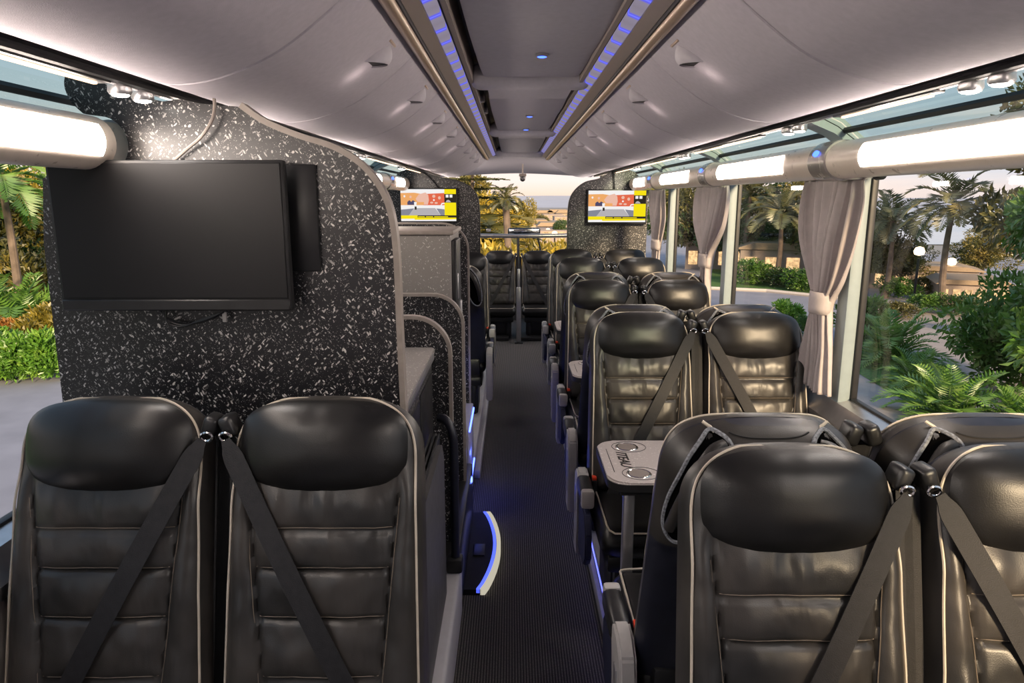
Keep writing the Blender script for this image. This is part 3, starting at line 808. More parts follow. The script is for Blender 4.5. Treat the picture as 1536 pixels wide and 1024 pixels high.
# side strip lights and reading spots under the side rail
STR = [(-.9, 1.42), (1.75, 2.28) , (2.95, 4.05), (4.5, 5.65), (6.0, 7.3)]
for s in (1, -1):
    for i, (y0, y1) in enumerate(STR):
        if s < 0 and i == 0: y0, y1 = -.9, 1.62
        if s < 0 and i == 1: continue
        b = bmesh.new(); rbox(b, min(XC+s*.938, XC+s*.972), max(XC+s*.938, XC+s*.972), y0, y1, 2.066, 2.080, .004)
        t = thing('rail_light', '%s warm glowing strip light under the %s roof rail' % (ordn[i], 'right' if s > 0 else 'left'), 'strip light', (0, 0, 0), 0, 'warm strip lights under the roof rails')
        obj('light_housing', b, M['blackpl'], t)
        b = bmesh.new(); rbox(b, min(XC+s*.953, XC+s*.964), max(XC+s*.953, XC+s*.964), y0+.03, y1-.03, 2.060, 2.068, .002); obj('lens', b, M['ledw'], t)
def reading(y, s, lab):
    t = thing('reading_light', lab, 'reading light', (XC+s*.955, y, 2.066), 0, 'paired reading lights under the roof rails')
    for dy in (-.05, .05):
        b = bmesh.new(); lathe(b, [(.016, .03), (.024, .012), (.026, -.008), (.022, -.015)], 18, 'z', (0, dy, 0)); h = obj('lamp_head', b, M['alu'], t)
        b = bmesh.new(); lathe(b, [(.020, -.014), (.017, -.018), (.008, -.020)], 18, 'z', (0, dy, 0)); obj('lens', b, M['ledspot'], h)
    sp = bpy.data.lights.new('reading_lamp', 'SPOT'); sp.energy = 8; sp.spot_size = math.radians(120); sp.spot_blend = .8; sp.color = (1, .91, .84); sp.shadow_soft_size = .05
    so_ = bpy.data.objects.new('reading_lamp', sp); C.objects.link(so_); so_.parent = t; so_.location = (0, 0, -.03); so_.rotation_euler = (0, -s*math.radians(-28), 0)
for s, ys in ((1, (-.35, .60, 1.58, 2.62, 4.25, 5.85)), (-1, (-.35, .75, 1.73, 2.72, 4.25, 5.85))):  # first two pairs per side are unseen, added to light the seat fronts
    for k, y in enumerate(ys): reading(y, s, '%s pair of reading lights from the camera under the %s roof rail' % (ordn[k], 'right' if s > 0 else 'left'))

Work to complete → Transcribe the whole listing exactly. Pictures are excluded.

Finished answer →
Keep writing the Blender script for this image. This is part 3, starting at line 808. More parts follow. The script is for Blender 4.5. Treat the picture as 1536 pixels wide and 1024 pixels high.
# side strip lights and reading spots under the side rail
STR = [(-.9, 1.42), (1.75, 2.28) , (2.95, 4.05), (4.5, 5.65), (6.0, 7.3)]
for s in (1, -1):
    for i, (y0, y1) in enumerate(STR):
        if s < 0 and i == 0: y0, y1 = -.9, 1.62
        if s < 0 and i == 1: continue
        b = bmesh.new(); rbox(b, min(XC+s*.938, XC+s*.972), max(XC+s*.938, XC+s*.972), y0, y1, 2.066, 2.080, .004)
        t = thing('rail_light', '%s warm glowing strip light under the %s roof rail' % (ordn[i], 'right' if s > 0 else 'left'), 'strip light', (0, 0, 0), 0, 'warm strip lights under the roof rails')
        obj('light_housing', b, M['blackpl'], t)
        b = bmesh.new(); rbox(b, min(XC+s*.953, XC+s*.964), max(XC+s*.953, XC+s*.964), y0+.03, y1-.03, 2.060, 2.068, .002); obj('lens', b, M['ledw'], t)
def reading(y, s, lab):
    t = thing('reading_light', lab, 'reading light', (XC+s*.955, y, 2.066), 0, 'paired reading lights under the roof rails')
    for dy in (-.05, .05):
        b = bmesh.new(); lathe(b, [(.016, .03), (.024, .012), (.026, -.008), (.022, -.015)], 18, 'z', (0, dy, 0)); h = obj('lamp_head', b, M['alu'], t)
        b = bmesh.new(); lathe(b, [(.020, -.014), (.017, -.018), (.008, -.020)], 18, 'z', (0, dy, 0)); obj('lens', b, M['ledspot'], h)
    sp = bpy.data.lights.new('reading_lamp', 'SPOT'); sp.energy = 8; sp.spot_size = math.radians(120); sp.spot_blend = .8; sp.color = (1, .91, .84); sp.shadow_soft_size = .05
    so_ = bpy.data.objects.new('reading_lamp', sp); C.objects.link(so_); so_.parent = t; so_.location = (0, 0, -.03); so_.rotation_euler = (0, -s*math.radians(-28), 0)
for s, ys in ((1, (-.35, .60, 1.58, 2.62, 4.25, 5.85)), (-1, (-.35, .75, 1.73, 2.72, 4.25, 5.85))):  # first two pairs per side are unseen, added to light the seat fronts
    for k, y in enumerate(ys): reading(y, s, '%s pair of reading lights from the camera under the %s roof rail' % (ordn[k], 'right' if s > 0 else 'left'))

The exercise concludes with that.